La denuncia di Caritas e Save the Children: nelle 12 città più popolose d'Italia, i 50 milioni di euro di contributi stanziati nel 2012 fermi al palo per complicazioni logistiche
La graduatoria non è stata ancora pubblicata in otto città. Roma non ha inviato gli elenchi dei richiedenti all’Inps, a Palermo e Torino i dati sono ancora incerti e a Milano sono state accettate appena 666 domande su 1738. Nessuno ha ancora ricevuto un centesimo. La sperimentazione della nuova social card per supportare i nuclei familiari con minori in situazione di povertà, prevista nei 12 comuni più popolosi d’Italia, stenta a entrare nella fase operativa e chi si trova in difficoltà economiche non può ancora contare sull’erogazione della carta acquisti con un importo tra i 200 e 404 euro al mese. E intanto nell’ultimo anno i bambini italiani che vivono sotto la soglia di povertà assoluta sono aumentati del 30 per cento superando quota un milione. In pratica un minore su dieci.

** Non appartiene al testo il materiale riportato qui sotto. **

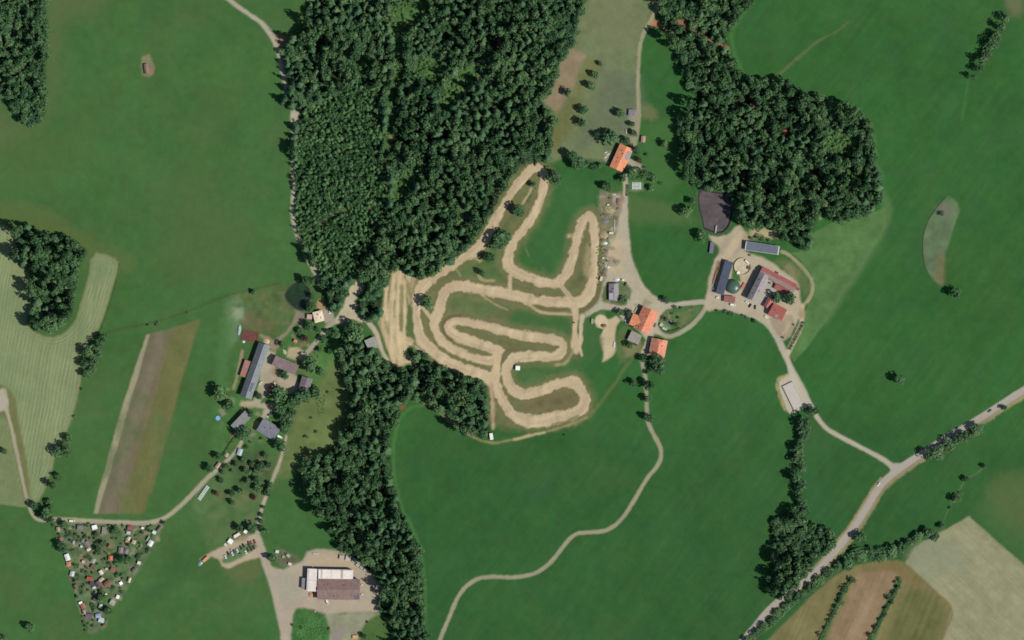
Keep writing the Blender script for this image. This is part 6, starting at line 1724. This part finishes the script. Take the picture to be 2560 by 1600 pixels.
heap('manure_heap', 1871, 669, 16, 11, 25, 1.4, (118, 94, 74), 'brown manure heap inside the pale farmyard ring', 'heap', 2)
heap('soil_heap', 1509, 814, 17, 10, 3, 1.6, (122, 100, 82), 'brown soil heap on the rim of the round sand paddock', 'heap', 3)
heap('gravel_heap', 1521, 523, 34, 20, 20, 2.4, (158, 148, 112), 'large tan gravel heap in the storage strip beside the lane', 'heap', 4)
heap('gravel_heap', 1508, 588, 24, 22, 10, 2.0, (164, 150, 116), 'tan sand heap left of the white container in the storage strip', 'heap', 5)
heap('rubble_heap', 1546, 504, 14, 22, -15, 1.6, (140, 112, 102), 'reddish rubble heap at the top of the storage strip', 'heap', 6)
heap('grey_heap', 1512, 553, 22, 12, 0, 1.2, (122, 124, 122), 'grey heap of broken stone in the storage strip', 'heap', 7)
heap('earth_heap', 1541, 655, 22, 12, 25, .9, (142, 132, 112), 'low grey-brown earth heap beside the lane junction', 'heap', 8)
heap('timber_waste', 778, 1486, 16, 16, 0, 1.3, (178, 144, 112), 'heap of pale timber waste at the corner of the hall', 'heap', 9)
heap('silage_heap', 1797, 672, 6, 44, 17, 1.0, (140, 112, 88), 'long brown silage ridge beside the solar barn, right', 'heap', 10)
heap('silage_heap', 1787, 690, 6, 52, 17, .9, (134, 108, 86), 'long brown silage ridge beside the solar barn, left', 'heap', 11)
heap('sand_heap', 667, 853, 17, 13, 15, 1.1, (196, 178, 144), 'pale sand heap at the top of the long hamlet barn', 'heap', 12)
heap('wood_chip_heap', 711, 880, 9, 15, -30, .9, (168, 172, 142), 'small pale heap left of the sandy hamlet plot', 'heap', 13)
heap('debris_heap', 1513, 634, 16, 9, 0, .8, (132, 124, 108), 'dark debris heap in the middle of the storage strip', 'heap', 14)
heap('debris_heap', 1512, 676, 13, 18, 30, .9, (122, 112, 98), 'dark debris heap near the lower end of the storage strip', 'heap', 15)
heap('soil_heap', 1420, 590, 9, 8, 0, .7, (170, 148, 114), 'small sand heap beside the eastern hairpin leg', 'heap', 16)
heap('earth_heap', 856, 1392 - 8, 30, 7, 3, .9, (160, 148, 126), 'long low earth bank on the northern rim of the hall yard', 'heap', 17)

# silage bunker
p4 = [(1955.5, 965.5), (1981, 953.6), (2011, 1014), (1984.5, 1025.5)]
c, L, W, rz = frame(p4)
root = empty('silage_bunker', (c.x, c.y, 0), rz, 'pale grey covered silage bunker on its concrete pad', 'bunker')
MB().box(-L / 2, L / 2, -W / 2, -W / 2 + .35, -.1, 1.7, .04).box(-L / 2, L / 2, W / 2 - .35, W / 2, -.1, 1.7, .04).box(-L / 2, -L / 2 + .35, -W / 2 + .36, W / 2 - .36, -.1, 1.69, .04).box(L / 2 - .35, L / 2, -W / 2 + .36, W / 2 - .36, -.1, 1.69, .04).build('wall', CONC, root)
MB().box(-L / 2 + .37, L / 2 - .37, -W / 2 + .37, W / 2 - .37, -.1, 1.5, .1).build('cover', paint((184, 178, 168), .8, .06, .3), root)
# square manure pit in the hamlet
p4 = [(607, 823), (648, 831), (642, 857), (604, 851)]
c, L, W, rz = frame(p4)
root = empty('manure_pit', (c.x, c.y, 0), rz, 'square reddish-brown manure pit left of the long hamlet barn', 'pit')
MB().box(-L / 2, L / 2, -W / 2, -W / 2 + .3, -.1, .9, .03).box(-L / 2, L / 2, W / 2 - .3, W / 2, -.1, .9, .03).box(-L / 2, -L / 2 + .3, -W / 2 + .31, W / 2 - .31, -.1, .89, .03).box(L / 2 - .3, L / 2, -W / 2 + .31, W / 2 - .31, -.1, .89, .03).build('wall', paint((132, 92, 78), .9, .15, .5), root)
MB().box(-L / 2 + .3, L / 2 - .3, -W / 2 + .3, W / 2 - .3, -.1, .4).build('manure', paint((108, 70, 64), .95, .2, .3, .1), root)
# jetty in the lagoon
px, py = P(1790, 573)
root = empty('lagoon_jetty', (px, py, 0), math.radians(-8), 'pale metal jetty reaching into the slurry lagoon', 'jetty')
MB().box(-.7, .7, -3.6, 3.8, .35, .5, .03).build('deck', METAL, root)
m = MB()
for sx in (-.68, .68):
    m.tube([(sx, -3.5, 1.4), (sx, 3.7, 1.4)], .03)
    for yy in (-3.4, -1, 1.4, 3.6):
        m.tube([(sx, yy, .5), (sx, yy, 1.4)], .025)
m.build('railing', METAL, root)
m = MB()
for sx in (-.5, .5):
    for yy in (-3, 3.2):
        m.cyl(sx, yy, -2.6, .36, .08, 8)
m.build('post', METAL, root)
# paddling pool
px, py = P(545, 1045.5)
root = empty('paddling_pool', (px, py, 0), 0, 'round blue paddling pool at the western edge of the hamlet garden', 'pool')
m = MB()
n = 28
pr = [(2.5, -.05), (2.55, .7), (2.4, .74), (2.3, .7), (2.28, -.05)]
vs, fs = [], []
for i in range(n):
    a = 2 * math.pi * i / n
    vs += [(math.cos(a) * q, math.sin(a) * q, z) for q, z in pr]
for i in range(n):
    j = (i + 1) % n
    fs += [(i * 5 + k, j * 5 + k, j * 5 + k + 1, i * 5 + k + 1) for k in range(4)]
m.add(vs, fs)
m.build('rim', paint((86, 140, 178), .5, .05, 1), root)
MB().add([(math.cos(2 * math.pi * i / n) * 2.3, math.sin(2 * math.pi * i / n) * 2.3, .55) for i in range(n)], [tuple(range(n))]).build('water', paint((128, 178, 210), .1, .08, .8, .5), root)
# garden canopy and tables of the farm garden, ring details
def slab_on_legs(name, x, y, a, b, rot, h, c, label, cat, group=None):
    px, py = P(x, y)
    root = empty(name, (px, py, height(x, y)), -math.radians(rot), label, cat, group)
    A, B = a * S / 2, b * S / 2
    MB().box(-A, A, -B, B, h - .08, h, .02).build('top', paint(c, .5, .05, .8), root)
    for sx in (-1, 1):
        for sy in (-1, 1):
            MB().box(sx * (A - .08) - .04, sx * (A - .08) + .04, sy * (B - .08) - .04, sy * (B - .08) + .04, -.05, h - .08).build('leg', METAL, root)
    return root


slab_on_legs('garden_table', 1678.5, 804, 5, 4, 20, .75, (236, 236, 232), 'white garden table in the farm garden', 'table')
slab_on_legs('pergola', 1653, 812, 7, 8, 30, 2.3, (176, 190, 168), 'pale green pergola at the left end of the farm garden', 'pergola')
slab_on_legs('pergola', 1661, 822, 12, 5, 22, 2.2, (172, 186, 160), 'long pale pergola along the lower farm garden hedge', 'pergola')
slab_on_legs('pavilion', 576.5, 1353, 12, 12, 35, 2.6, (238, 236, 226), 'square white pavilion above the car park', 'pavilion')
for (x, y, lb) in ((1515, 381, 'upper'), (1520, 386, 'middle'), (1514, 393, 'lower')):
    slab_on_legs('garden_table', x, y, 8, 3, -25, .8, (208, 202, 186), '%s of the pale bench tables west of the orange farmhouse' % lb, 'table', 'bench tables of the farmhouse')
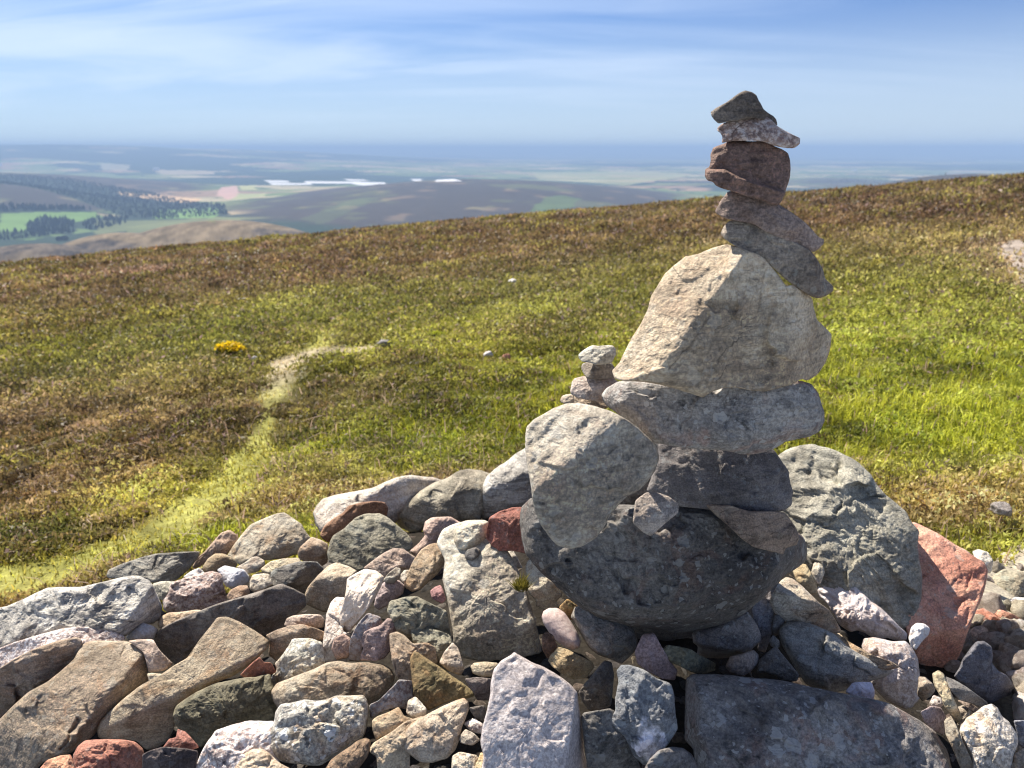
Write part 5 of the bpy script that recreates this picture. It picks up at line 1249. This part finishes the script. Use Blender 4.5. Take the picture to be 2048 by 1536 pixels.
# distant white farm buildings
def house(px, py, wpx, hpx, label):
    t = hit(px, py, farz, 60000); p = CAM + rays(px, py) * t; w_ = wpx * t / F; h_ = hpx * t / F
    root = bpy.data.objects.new('farmhouse', None); col.objects.link(root); root.location = p; tag(root, label, 'building')
    V = np.array([(sx * w_ / 2, sy * w_ * .25, z_) for z_ in (-h_ * .2, h_ * .7) for sx, sy in ((-1, -1), (1, -1), (1, 1), (-1, 1))])
    k = NT('white_wall'); k.b.inputs['Base Color'].default_value = (.85, .85, .85, 1)
    mesh_obj('wall', V, [(0, 1, 5, 4), (1, 2, 6, 5), (2, 3, 7, 6), (3, 0, 4, 7)], k.m, False, parent=root)
    k = NT('grey_roof'); k.b.inputs['Base Color'].default_value = (.6, .6, .62, 1)
    R = np.array([(-w_ * .53, -w_ * .28, h_ * .7), (w_ * .53, -w_ * .28, h_ * .7), (w_ * .53, w_ * .28, h_ * .7), (-w_ * .53, w_ * .28, h_ * .7), (-w_ * .53, 0, h_ * 1.2), (w_ * .53, 0, h_ * 1.2)])
    mesh_obj('roof', R, [(0, 1, 5, 4), (2, 3, 4, 5), (0, 4, 3), (1, 2, 5)], k.m, False, parent=root)
house(313, 342, 10, 6, 'white farm building in the left distance, in the middle of the fields')
house(1, 333, 6, 7, 'white building far away at the left edge of the view')
house(1709, 342, 8, 2.5, 'tiny white building in the distance right of the stack')
house(1961, 322, 8, 2.5, 'farthest white building near the right edge, below the horizon')

# ------------------------------------------------------------------ haze
def box(name, x0, x1, y0, y1, z0, z1):
    V = np.array([(x, y, z) for z in (z0, z1) for x, y in ((x0, y0), (x1, y0), (x1, y1), (x0, y1))])
    return mesh_obj(name, V, [(3, 2, 1, 0), (4, 5, 6, 7), (0, 1, 5, 4), (1, 2, 6, 5), (2, 3, 7, 6), (3, 0, 4, 7)], None, False)
zmax = max(max((o.matrix_basis @ Vector(c))[2] for c in o.bound_box) for o in col.objects if o.type == 'MESH' and not o.parent)
zmin = min(min((o.matrix_basis @ Vector(c))[2] for c in o.bound_box) for o in col.objects if o.type == 'MESH' and not o.parent)
print('z range', zmin, zmax)
hz = box('haze', -66000, 66000, -300, 66000, zmin - 1, max(zmax, 1.6) + .5)
hm = bpy.data.materials.new('haze'); hm.use_nodes = True
h_ = hm.node_tree; h_.nodes.clear()
ho = h_.nodes.new('ShaderNodeOutputMaterial'); hv = h_.nodes.new('ShaderNodeVolumePrincipled')
hv.inputs['Color'].default_value = HAZE_COL; hv.inputs['Density'].default_value = HAZE_D
hv.inputs['Anisotropy'].default_value = 0.0
h_.links.new(hv.outputs[0], ho.inputs['Volume'])
hz.data.materials.append(hm)
tag(hz, 'blue summer haze over the lowlands', 'haze', kind='stuff')
bpy.context.view_layer.update()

A denunciare la lentezza con la quale lo stanziamento da 50 milioni di euro, varato nel febbraio 2012, si sta mettendo in moto sono la Caritas e Save the Children, che puntano il dito contro i criteri troppo stringenti per l’assegnazione del buono acquisti, la lentezza della burocrazia, la farraginosa macchina informatica dell’Inps e le difficoltà dei Comuni, costretti a utilizzare risorse umane e logistiche interne per ‘mappare’ la situazione e gestire il processo che avrebbe dovuto portare all’erogazione del contributo statale. “Un’idea giusta è stata vanificata dalle criticità incontrate nella sua applicazione. Le misure di contrasto alla povertà hanno una loro validità se le reti territoriali sono capaci di applicarle. Il Paese è in una situazione drammatica, la parola d’ordine dev’essere tempestività. Quella varata nel 2012 era una sperimentazione legata ai grandi comuni. Il prossimo step è la diffusione di questo modello anche ai centri più piccoli. Se non si è stati capaci d’intervenire in tempi rapidi a Milano, Roma, Bari o Catania, cosa accadrà nei comuni con 20mila abitanti? Se i presupposti e i criteri di selezione sono questi, non ci siamo”, spiega Francesco Marsico, responsabile area nazionale della Caritas.
La nuova social card infatti è rivolta alle famiglie che versano in condizioni di ‘nuova povertà’, una situazione che il Governo ha così definito: perdita del lavoro negli ultimi 36 mesi o aver avuto un reddito inferiore ai 4mila euro nei sei mesi precedenti la richiesta. Avrebbero potuto risultare idonei anche i nuclei familiari con una Isee fino a 3mila euro l’anno, con un patrimonio mobiliare sotto gli 8mila euro, con un’abitazione di valore Ici inferiore ai 30mila euro e che non avessero acquistato un veicolo negli ultimi 24 mesi. Di fatto – denunciano Caritas e Save the Children – i paletti riguardanti l’abitazione e i veicoli tolgono speranze a chi nel recente periodo si è trovato in una situazione di povertà e contemporaneamente il criterio selettivo della perdita in tempi recenti del lavoro stronca le speranze di chi si trova in una condizione di bisogno estremo da tempo.
A Bari, a fronte di 1500 richieste attese, ne sono arrivate 1114 e appena 321 sono risultati gli idonei. A Firenze, città amministrata dal neo premier Matteo Renzi, hanno fatto richiesta in 516 (ne erano previsti un migliaio) ma non ci sono ancora i dati definitivi dei beneficiari. E proprio a Renzi si rivolgono Caritas e Save the Children: “Chiediamo al governo e a tutte le istituzioni coinvolte di far arrivare a destinazione, senza ulteriori ritardi, i fondi stanziati da più di due anni”, afferma Raffaela Milano, direttrice dei programmi Italia-Europa di Save the Children. Anche perché gli ultimi dati sullo scivolamento dei minori verso l’indigenza sono sempre più preoccupanti: “Nel solo 2013 sono stati 300mila i minori finiti sotto la soglia della povertà assoluta. Una definizione che tradotta in termini reali significa non avere accesso a un paniere di beni e servizi considerati essenziali per una vita dignitosa – attacca Milano – Parliamo di situazioni estreme, dove ogni ritardo che si registra negli interventi di sostegno è un peccato capitale perché incide sulla vita quotidiana di bambini e adolescenti. La social card era un aiuto minimo rispetto a quello che c’è da fare, ma se applicato in termini rapidi avrebbe comunque potuto dare sollievo alle famiglie”.